→ DO THIS
Make an exact copy of all the material below, apart from the pictures.

→ DATA BLOCK
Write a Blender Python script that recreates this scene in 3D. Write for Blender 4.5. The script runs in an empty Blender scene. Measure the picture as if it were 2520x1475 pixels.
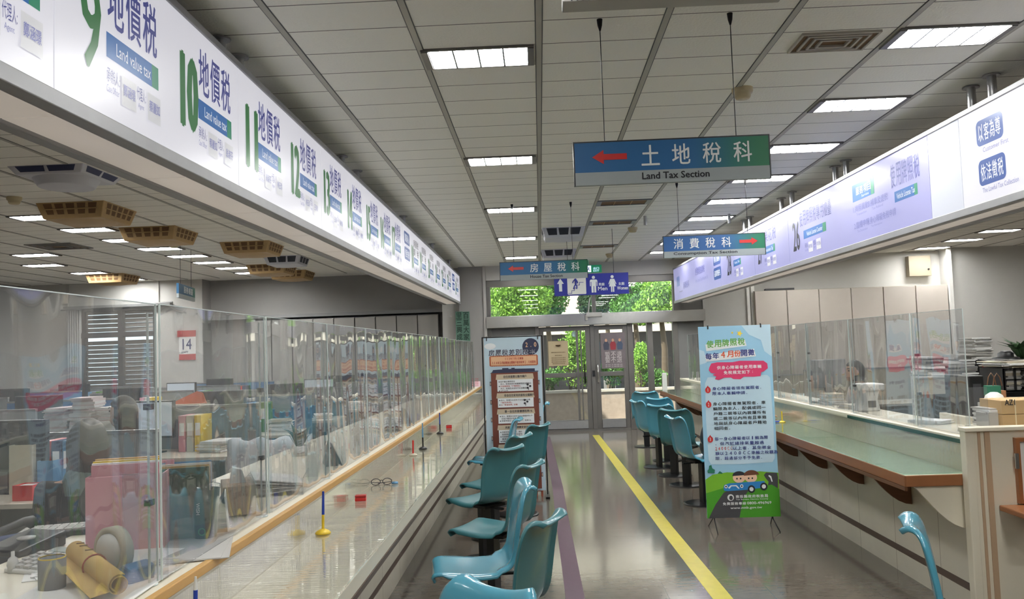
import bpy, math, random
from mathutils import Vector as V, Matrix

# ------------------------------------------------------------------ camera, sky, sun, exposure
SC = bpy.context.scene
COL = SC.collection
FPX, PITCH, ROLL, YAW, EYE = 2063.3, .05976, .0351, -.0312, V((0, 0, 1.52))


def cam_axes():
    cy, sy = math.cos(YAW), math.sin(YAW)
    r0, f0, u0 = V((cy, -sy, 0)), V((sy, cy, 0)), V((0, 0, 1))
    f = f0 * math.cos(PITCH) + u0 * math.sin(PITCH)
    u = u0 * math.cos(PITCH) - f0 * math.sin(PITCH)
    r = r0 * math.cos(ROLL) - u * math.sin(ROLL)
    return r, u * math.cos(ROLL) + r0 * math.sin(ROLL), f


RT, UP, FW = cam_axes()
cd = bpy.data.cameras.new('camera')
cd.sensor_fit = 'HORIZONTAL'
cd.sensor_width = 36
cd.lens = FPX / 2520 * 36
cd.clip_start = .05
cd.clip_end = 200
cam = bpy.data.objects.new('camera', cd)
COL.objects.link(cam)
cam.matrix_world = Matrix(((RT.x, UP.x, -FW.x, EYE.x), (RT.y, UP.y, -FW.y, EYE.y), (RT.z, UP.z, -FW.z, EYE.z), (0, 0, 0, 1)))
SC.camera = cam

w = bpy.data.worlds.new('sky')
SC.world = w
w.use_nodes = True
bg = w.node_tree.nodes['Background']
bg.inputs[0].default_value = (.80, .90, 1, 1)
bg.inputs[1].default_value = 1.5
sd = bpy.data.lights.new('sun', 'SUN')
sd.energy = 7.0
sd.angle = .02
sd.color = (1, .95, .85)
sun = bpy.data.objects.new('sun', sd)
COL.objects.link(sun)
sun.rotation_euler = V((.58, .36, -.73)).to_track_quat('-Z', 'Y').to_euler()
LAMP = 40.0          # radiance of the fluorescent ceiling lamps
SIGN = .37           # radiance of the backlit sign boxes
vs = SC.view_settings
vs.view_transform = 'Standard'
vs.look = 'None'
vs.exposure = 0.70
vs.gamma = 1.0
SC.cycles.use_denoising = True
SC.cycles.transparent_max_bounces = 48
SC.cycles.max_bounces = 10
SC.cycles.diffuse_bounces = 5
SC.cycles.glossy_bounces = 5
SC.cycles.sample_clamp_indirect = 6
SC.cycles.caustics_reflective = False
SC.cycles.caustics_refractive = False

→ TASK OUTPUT
Write a Blender Python script that recreates this scene in 3D. Write for Blender 4.5. The script runs in an empty Blender scene. Measure the picture as if it were 2520x1475 pixels.
import bpy, math, random
from mathutils import Vector as V, Matrix

# ------------------------------------------------------------------ camera, sky, sun, exposure
SC = bpy.context.scene
COL = SC.collection
FPX, PITCH, ROLL, YAW, EYE = 2063.3, .05976, .0351, -.0312, V((0, 0, 1.52))


def cam_axes():
    cy, sy = math.cos(YAW), math.sin(YAW)
    r0, f0, u0 = V((cy, -sy, 0)), V((sy, cy, 0)), V((0, 0, 1))
    f = f0 * math.cos(PITCH) + u0 * math.sin(PITCH)
    u = u0 * math.cos(PITCH) - f0 * math.sin(PITCH)
    r = r0 * math.cos(ROLL) - u * math.sin(ROLL)
    return r, u * math.cos(ROLL) + r0 * math.sin(ROLL), f


RT, UP, FW = cam_axes()
cd = bpy.data.cameras.new('camera')
cd.sensor_fit = 'HORIZONTAL'
cd.sensor_width = 36
cd.lens = FPX / 2520 * 36
cd.clip_start = .05
cd.clip_end = 200
cam = bpy.data.objects.new('camera', cd)
COL.objects.link(cam)
cam.matrix_world = Matrix(((RT.x, UP.x, -FW.x, EYE.x), (RT.y, UP.y, -FW.y, EYE.y), (RT.z, UP.z, -FW.z, EYE.z), (0, 0, 0, 1)))
SC.camera = cam

w = bpy.data.worlds.new('sky')
SC.world = w
w.use_nodes = True
bg = w.node_tree.nodes['Background']
bg.inputs[0].default_value = (.80, .90, 1, 1)
bg.inputs[1].default_value = 1.5
sd = bpy.data.lights.new('sun', 'SUN')
sd.energy = 7.0
sd.angle = .02
sd.color = (1, .95, .85)
sun = bpy.data.objects.new('sun', sd)
COL.objects.link(sun)
sun.rotation_euler = V((.58, .36, -.73)).to_track_quat('-Z', 'Y').to_euler()
LAMP = 40.0          # radiance of the fluorescent ceiling lamps
SIGN = .37           # radiance of the backlit sign boxes
vs = SC.view_settings
vs.view_transform = 'Standard'
vs.look = 'None'
vs.exposure = 0.70
vs.gamma = 1.0
SC.cycles.use_denoising = True
SC.cycles.transparent_max_bounces = 48
SC.cycles.max_bounces = 10
SC.cycles.diffuse_bounces = 5
SC.cycles.glossy_bounces = 5
SC.cycles.sample_clamp_indirect = 6
SC.cycles.caustics_reflective = False
SC.cycles.caustics_refractive = False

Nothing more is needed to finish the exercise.